Identify all lines in the listing that include the word "from", and copy them out.
============
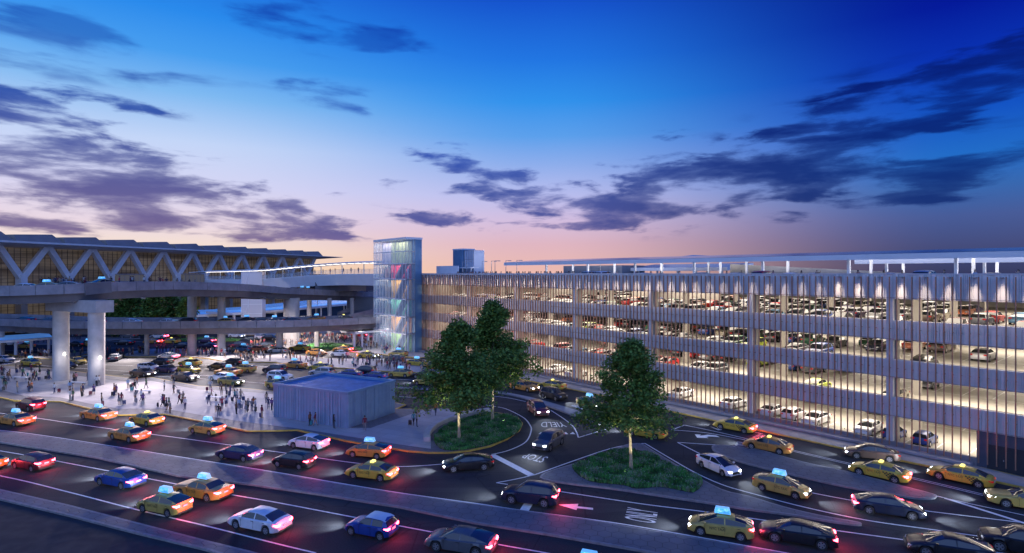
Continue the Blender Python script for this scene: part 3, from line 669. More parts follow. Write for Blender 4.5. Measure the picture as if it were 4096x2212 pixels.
# ---------------------------------------------------------------- roof canopies with solar panels
def solar(name, label, x0, x1, d0, d1, z, rise, posts, th=.66):
    o = thing(name, label, 'canopy', tuple(gw((x0 + x1) / 2, d0, ROOF)), GA, 'solar canopies on the garage roof')
    L = (x1 - x0) / 2
    m = MB(); m.add([(a, b, c) for a in (-L, L) for b, c in ((0, z - ROOF - th), (0, z - ROOF), (d1 - d0, z - ROOF + rise), (d1 - d0, z - ROOF + rise - th * .6))], [(0, 1, 2, 3), (7, 6, 5, 4), (0, 4, 5, 1), (1, 5, 6, 2), (2, 6, 7, 3), (3, 7, 4, 0)])
    m.build('frame', M_WHITE, o)
    s = MB(); nx = int(2 * L / 2.1)
    for i in range(nx):
        for j in range(4):
            a0 = -L + .25 + i * (2 * L - .5) / nx; a1 = a0 + (2 * L - .5) / nx - .05; t0 = (j + .03) / 4; t1 = (j + .97) / 4; D = d1 - d0 - .4
            zf = lambda t: z - ROOF + .03 + rise * (t * D + .2) / (d1 - d0)
            s.add([(a0, .2 + t0 * D, zf(t0)), (a1, .2 + t0 * D, zf(t0)), (a1, .2 + t1 * D, zf(t1)), (a0, .2 + t1 * D, zf(t1))], [(0, 1, 2, 3)])
    s.build('solar_panel_array', M_SOLAR, o)
    for px in posts:
        for dd in (1.6, d1 - d0 - 1.6):
            m = MB(); xx = px - (x0 + x1) / 2; m.b3(xx - .16, xx + .16, dd - .16, dd + .16, .003, z - ROOF - th + rise * dd / (d1 - d0) + .1)
            if dd < 3: m.build('post', M_WHITE, o)
            else: m.build('post', M_WHITE, o)
    return o
solar('solar_canopy', 'long white steel canopy with blue solar panels along the garage edge', -76.4, 22, 8, 19, 21.3, .72, [-64.4, -52.9, -41.7, -30, -18.8, -7.5, 3.65, 15])
solar('solar_canopy', 'white solar canopy lying further back across the roof on the right', -14, 30, 30, 41, 21.1, 1.4, [-10, 2, 14, 26])
solar('solar_canopy', 'short low white solar canopy behind the ramp wall', -60, -36, 30, 40, 20.1, .9, [-58, -48, -38])
o = thing('roof_ridge', 'raised blue triangular solar roof peak rising over the long canopy', 'canopy', tuple(gw(-38, 19.2, ROOF)), GA)
m = MB(); m.add([(-7, 0, 4.02), (13, 0, 4.02), (-1, 4, 4.75), (11, 9, 4.2), (-7, 9, 4.1)], [(0, 1, 2), (1, 3, 2), (3, 4, 2), (4, 0, 2), (0, 1, 3, 4)]); m.build('solar_surface', M_SOLAR, o)
m = MB(); m.b3(-7, 13, .05, .3, 3.55, 4.0); m.build('edge_beam', M_WHITE, o)
for xx in (-6, 4, 11): m = MB(); m.b3(xx - .15, xx + .15, 1, 1.3, .003, 4.0); m.build('post', M_WHITE, o)
# ramp wall and storage block on the roof
m = MB(); m.add([(-32, 0, 0), (6, 0, 0), (6, 0, .5), (-8, 0, 1.6), (-32, 0, 3.0), (-32, .3, 0), (6, .3, 0), (6, .3, .5), (-8, .3, 1.6), (-32, .3, 3.0)], [(0, 1, 2, 3, 4), (9, 8, 7, 6, 5), (0, 5, 6, 1), (1, 6, 7, 2), (2, 7, 8, 3), (3, 8, 9, 4), (4, 9, 5, 0)])
o = m.build('ramp_wall', M_GCONC); o.location = gw(0, 24, ROOF); o.rotation_euler = (0, 0, GA); tag(o, 'beige wall of the ramp climbing across the garage roof', 'wall')
m = MB(); m.b3(-9, 9, 0, 8, 0, 3.1); o = m.build('storage_block', mat('slate_panel', (.16, .18, .22), .6, var=(.5, .1))); o.location = gw(-68, 27, ROOF); o.rotation_euler = (0, 0, GA); tag(o, 'plain grey block standing behind the left posts of the canopy', 'building')
# canopy strip lamps: the roof underside is lit
for s_ in range(-70, 22, 12):
    l = bpy.data.objects.new('canopy_lamp', bpy.data.lights.get('canopy') or bpy.data.lights.new('canopy', 'AREA')); COL.objects.link(l)
    l.data.shape = 'RECTANGLE'; l.data.size = 9; l.data.size_y = .3; l.data.energy = 5200; l.data.color = (.95, .92, 1.)
    l.location = gw(s_, 12, ROOF + 1.2); l.rotation_euler = (R(180), 0, GA)
for s_ in (-8, 6, 20):
    l = bpy.data.objects.new('canopy_lamp', bpy.data.lights['canopy']); COL.objects.link(l); l.location = gw(s_, 32, ROOF + 1.2); l.rotation_euler = (R(150), 0, GA)
# roof lamp posts
lp = thing('lamp_post', 'thin grey lamp post on the garage roof', 'lamp post', (0, 0, 0))
m = MB(); m.tube([(0, 0, 0), (0, 0, 4.0)], [.07, .05], 6); m.build('pole', M_GREY, lp)
m = MB(); m.b3(0, 1.1, -.05, .05, 3.92, 4.0); m.b3(.5, 1.15, -.12, .12, 3.85, 3.93); m.build('arm', M_GREY, lp)
posx = [(-86.5, 4), (-83.5, 3), (-79, 4), (-75, 3.5), (-72.5, 2.5), (-69.5, 3), (-66, 3), (-62, 20), (-59, 20)]
for i, (s_, d) in enumerate(posx):
    lab = 'thin grey lamp post with side arm on the roof, %s from the left' % ['first', 'second', 'third', 'fourth', 'fifth', 'sixth', 'seventh', 'eighth', 'ninth'][i]
    if i == 0: lp.location = gw(s_, d, ROOF); lp['label'] = lab; lp['group'] = 'lamp posts on the garage roof'
    else: dup(lp, gw(s_, d, ROOF), 0, lab, 'lamp posts on the garage roof')

# ---------------------------------------------------------------- glass stair and lift tower
TX0, TX1, TY = -114.6, -97.9, -4.35     # along the facade / proud of it
tw = thing('stair_tower', 'tall glass tower with coloured stair landings at the garage end', 'tower', tuple(gw(TX1, TY)), GA)
L = TX1 - TX0; TZ = 27.0; LV = [0.15, 4.6, 8.65, 12.8, 17.6, 21.3]
m = MB(); m.b3(-L - .12, .12, -.12, 4.45, TZ, TZ + .5); m.b3(-L - .15, .1, -.15, 9.2, TZ + .0, TZ + .5) if 0 else None; m.build('roof', M_WHITE, tw)
m = ribs(0, .01, 0, .1, 1) if 0 else MB()
# solid ribbed shaft at the right (perpendicular face)
m = MB(); m.b3(-1.2, .0, 2.45, 4.33, 0, TZ - .01)
for i in range(8): m.b3(-.0, .06, 2.5 + i * .23, 2.62 + i * .24, .1, TZ - .05)
m.build('ribbed_shaft', M_METALB, tw)
m = MB(); m.b3(-L, -1.25, 4.1, 4.33, 0, TZ - .01); m.build('back_wall', M_METAL, tw)
for i, z in enumerate(LV):
    m = MB(); m.b3(-L + .1, -.1, .12, 4.05, z - .25, z); m.build('landing', M_GREY, tw)
# glass skins with mullions
g_ = MB(); g_.b3(-L, -.0, .0, .03, .2, TZ - .01); g_.build('glass_wall', M_GLASS, tw)
g_ = MB(); g_.b3(-.03, 0, .05, 2.4, .2, TZ - .01); g_.build('glass_wall', M_GLASS, tw)
g_ = MB(); g_.b3(-L, -L + .03, .05, 4.1, .2, TZ - .01); g_.build('glass_wall', M_GLASS, tw)
m = MB()
for i in range(11): xx = -L + i * L / 10; m.b3(xx - .04, xx + .04, -.07, -.002, .1, TZ - .02)
for z in LV[1:] + [24.2]: m.b3(-L, 0, -.07, -.004, z - .18, z + .02)
m.build('mullions', M_WHITE, tw)
m = MB()
for y in (.0, .8, 1.6, 2.4): m.b3(.002, .09, y - .05, y + .05, .1, TZ - .02)
for z in LV[1:] + [24.2]: m.b3(.004, .07, 0, 2.4, z - .18, z + .02)
m.build('mullions', M_GREY, tw)
m = MB(); m.tube([(-.6, .9, .1), (-.6, .9, 20.)], .22, 10); m.build('round_column', M_WHITE, tw)
cols = [((.32, .55, .10)), ((.85, .42, .10)), ((.16, .50, .36)), ((.85, .48, .12)), ((.85, .04, .12))]
for i in range(5):
    z0, z1 = LV[i] + .01, LV[i + 1] - .26
    m = MB(); m.b3(-11.6, -1.3, 2.3, 2.4, z0, z1); m.build('coloured_wall', mat('tower_panel_%s' % 'abcde'[i], cols[i], .5, var=(.4, .1)), tw)
    # stair flight with solid balustrade
    a = Vector((-6.0, 1.3, z0)); b = Vector((-2.4, 1.3, z1 - .1)); m = MB(); m.bar(a, b, 1.5, .22)
    m.bar(a + Vector((0, -.78, .35)), b + Vector((0, -.78, .35)), .06, .6); m.build('stair_flight', M_GREY, tw)
    m = MB(); m.b3(-L + .1, -11.7, 3.4, 3.5, z0, z1); m.build('lift_wall', mat('lift_blue', (.22, .36, .50), .3, .2), tw)
    m = MB()
    for xx in (-16., -14.4, -13., -11.8): m.b3(xx - .12, xx + .12, 1.2, 1.45, z0, z1)
    m.b3(-16., -11.8, 1.2, 1.3, z1 - .5, z1 - .2); m.build('lift_frame', M_GREY, tw)
    m = MB(); m.b3(-14.2, -13.1, 1.5, 3., z0 + .1, z0 + 2.6); m.build('lift_car', mat('lift_cabin', (.35, .42, .5), .2, .5), tw)
    for (xx, w_) in ((-6, 6), (-13.5, 5)):
        l = bpy.data.objects.new('tower_lamp', bpy.data.lights.get('tower') or bpy.data.lights.new('tower', 'AREA')); COL.objects.link(l)
        l.data.shape = 'RECTANGLE'; l.data.size = 5.5; l.data.size_y = 1.2; l.data.energy = 190; l.data.color = (1, .93, .85)
        l.parent = tw; l.location = (xx, 1.3, z1 - .04)
m = MB(); m.b3(-11.6, -1.3, 2.3, 2.4, LV[5] + .01, TZ - .3); m.build('coloured_wall', mat('tower_panel_f', (.55, .62, .38), .5, var=(.4, .1)), tw)
m = MB(); m.b3(-L + .1, -11.7, 2.3, 2.4, LV[5] + .01, TZ - .3); m.build('pale_wall', mat('tower_panel_g', (.62, .58, .72), .5), tw)
l = bpy.data.objects.new('tower_lamp', bpy.data.lights['tower']); COL.objects.link(l); l.parent = tw; l.location = (-6, 1.3, TZ - .3)
l = bpy.data.objects.new('tower_lamp', bpy.data.lights['tower']); COL.objects.link(l); l.parent = tw; l.location = (-13.5, 1.3, TZ - .3)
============
### Answer for the task:
Continue the Blender Python script for this scene: part 3, from line 669. More parts follow. Write for Blender 4.5. Measure the picture as if it were 4096x2212 pixels.
    lab = 'thin grey lamp post with side arm on the roof, %s from the left' % ['first', 'second', 'third', 'fourth', 'fifth', 'sixth', 'seventh', 'eighth', 'ninth'][i]